In the meantime the first Margaret had died and within two years both of her fine sons, Alexander and David, had passed away, leaving the succession to the infant princess in Norway. King Alexander, most reluctantly, for he had been very much in love with his English wife, married then a daughter of the French Count de Dreux, whose name was Joleta, in the hope of having more sons. Pending this development, it was agreed by the nobles of the country that the third Margaret should be considered the successor to the throne.

At this point Edward of England showed signs of possessing what was called in Scotland “the sign of the thread”; in other words, an instinct for bargaining. Seeing a way to bring England and Scotland together under one ruler, he negotiated with the King of Norway a marriage between the Maid and his son Edward, who had now reached the age of six and showed evidence of becoming a very handsome fellow indeed.

The hand of fate then intervened to give the situation a final ironic twist. Alexander of Scotland, still without children by his second marriage, came one night to Burntisland on his way to Kinghorn, where his wife was staying. It was dark and stormy and he was urged to delay his departure until morning. But the king was not one to be balked by inclement weather and, like Tam o’ Shanter, he started out into the wild night. His horse missed its footing on the edge of a steep cliff and Alexander was killed in the fall.

He had been a good king and all Scotland mourned for him. As one chronicler put it:

He honoured God and holy kirk,

And medfull dedys he oysed to werk.

The people had every reason to mourn, for now all hope of a peaceful accession was centered in the small child in Norway. Arrangements were made to bring her at once to Scotland. A well-equipped ship was sent for her, fitted out with everything to please the heart of an infant queen—fine clothes and bonnets, soft mattresses, and sweetmeats and frails of dates and figs (a frail being a large basket), and all manner of toys, including perhaps a crown.
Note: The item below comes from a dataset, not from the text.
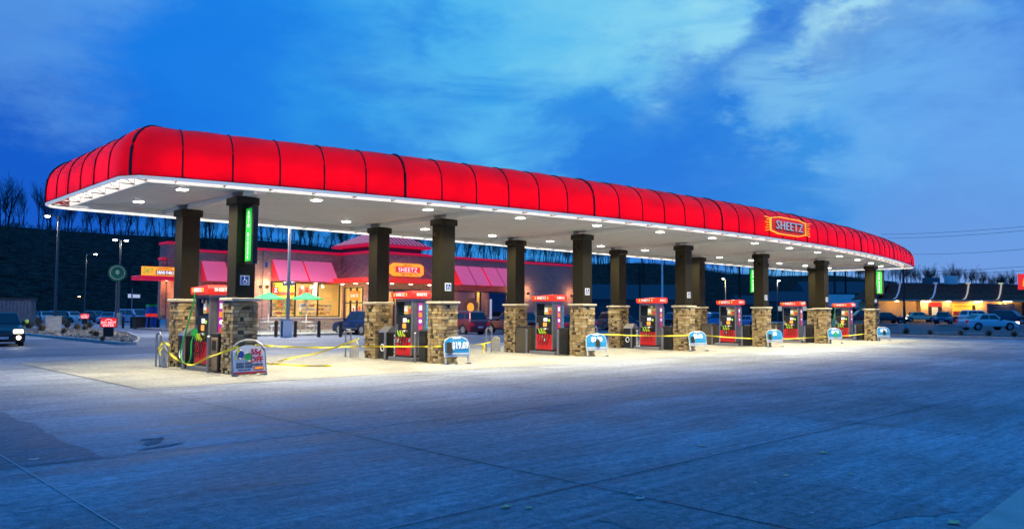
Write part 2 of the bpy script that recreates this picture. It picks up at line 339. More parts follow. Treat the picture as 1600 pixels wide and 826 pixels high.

Playing cards had not yet been introduced into western Europe, but if they had it might have been said that now Edward of England had all the trumps in his hands. He arranged at once for a meeting at Salisbury to which commissioners from Scotland and Norway were summoned, to make the needful arrangements for the succession and marriage. Under the pretext that the rights of the youthful pair must be conserved, he demanded that Anthony Bek, Bishop of Durham, be made governor of Scotland in the interim. This was reluctantly agreed to, for the Scottish commissioners, having a trace of the same thread, knew a shrewd maneuver when they saw one.

When the ship returned from Norway and put in at the island of Orkney, the news was conveyed to the anxiously waiting people of Scotland that the little queen had succumbed to the hardships of sea travel while crossing the stormy waters between the two countries.

Almost immediately no fewer than thirteen claimants to the throne came forward. The land was threatened with civil war, and in desperation the lords of the northern kingdom appealed to Edward to act as arbitrator. This duty he undertook with readiness.

A mystery developed almost immediately in connection with the death of the Maid of Norway. It was whispered about that it was not the princess who had died, that in fact she had been spirited off the vessel before it sailed; how or why being left to the individual imagination. In 1301 a handsome young woman came to Norway from Leipzig and gave it out that she was the Princess Margaret. Her story was that she had been kidnaped by a woman named Ingeberg, the wife of Thor Hokansson, and sold into servitude. She bore sufficient resemblance to the deceased Maid to win her some adherents. Her story could not be substantiated in any way, however, and the law did not delay in dealing with the matter. The pretender was imprisoned and later burned at the stake as a witch. She became, to those who had believed in her, a legendary figure and for a long time she was revered as a saint.